New Year, Same Promises: A Worship Series for the Season of Epiphany

“New Year, new you” is the message we get from pop culture year after year.  We vow to make changes to our diet, exercise habits, or lifestyle, but in spite of those resolutions, most things remain the same.  This may be cause for disappointment and disillusion, but there is some consistency we can celebrate.  God’s promises to us do not change with the calendar or the latest trends.  Rather than focusing our energy and attention on making promises to ourselves, let’s spend the first part of the new year appreciating God’s unbreakable promises.

January 12-Baptism of the Lord

Text:                Matthew 3:13-17

Message:         The Promise of New Life

Remembering Jesus’ baptism give us pause to consider what baptism is—a visual, tactile reminder of the image in which we were created, as persons of intrinsic and infinite value. Our service will include a time of Baptismal Renewal.

January 19-Second Sunday after the Epiphany

Text:                1 Corinthians 1:1-9

Message:         The Promise of Faithfulness

Paul teaches us in 1 Corinthians 1:1-9 to be grateful for the gifts that God has given to the church even with its frailties—gifts of understanding and caring, gifts of words that help and heal, gifts of faithfulness to Jesus Christ, gifts of shared community.

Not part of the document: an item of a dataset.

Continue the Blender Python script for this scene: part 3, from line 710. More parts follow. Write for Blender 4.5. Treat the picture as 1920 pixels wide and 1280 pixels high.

We will also receive the Human Relations Day offering. Human Relations Day is one of six churchwide Special Sundays with offerings of The United Methodist Church. This observance calls United Methodists to recognize the right of all God’s children in realizing their potential as human beings in relationship with one another. The special offering benefits neighborhood ministries through Community Developers, community advocacy through United Methodist Voluntary Services and work with at-risk teens through the Youth Offender Rehabilitation Program. Offering envelopes will be available for your convenience. Checks can be made out to NMO-UMC with “Human Relations” in the memo line.

January 26-Third Sunday after the Epiphany

Text:                Matthew 4:12-23

Message:         The Promise of Ministry

When we reflect upon Jesus’ calling of the first disciples (Matthew 4:12-23), we are reminded that Jesus still seeks out followers, calling us to imitate his radical vision for a life of action and service.

February 2-Fourth Sunday after the Epiphany

Text:                Matthew 5:1-12

Message:         The Promise of Blessing

Whenever we hear the Beatitudes (Matthew 5:1-12), we are struck by their poetic beauty and, at the same time, overwhelmed by their perceived impracticality for the world in which we live.  Yet, at the heart of the Beatitudes is the call for us to be disciples who live out the virtues of these blessings in pursuit of righteousness grounded in God’s righteousness.  Our worship celebration will include the sharing of Holy Communion.

February 9-Fifth Sunday after the Epiphany

Text:                Matthew 5:13-20

Message:         The Promise of Guidance

In her book Teaching a Stone to Talk, Annie Dillard writes, “You do not have to sit outside in the dark.  If, however, you want to look at the stars, you will find that darkness is necessary.”  Called to be the light of the world, we are summoned into the dark places around us, bearing the light of Christ.

February 16-Sixth Sunday after the Epiphany

Text:                Deuteronomy 30:15-20

Message:         The Promise of Freedom

We live in a time when we are confronted by a myriad of choices.  Paper or plastic?  Small, medium, large, or super?  Organic or conventional?  Having options from which to choose is a staple of the American dream—a preferred cultural value that fosters our illusion of autonomy.  Therefore, the choices offered to the Hebrews in Deuteronomy 30:15-20 does not sit well with us as it gives offers only too options, life or death?  What does it mean for us to choose life?

February 23-Transfiguration Sunday

Text:                Matthew 17:1-9

Message:         The Promise of Vision

God’s glory and magnificence and power and majesty are unsurpassable, we say; but we must also declare that God’s glory and magnificence and power and majesty are surpassed by God’s willingness to shed them all in order that we might finally recognize God’s compassion—causing us, then, to act in love, justice and kindness.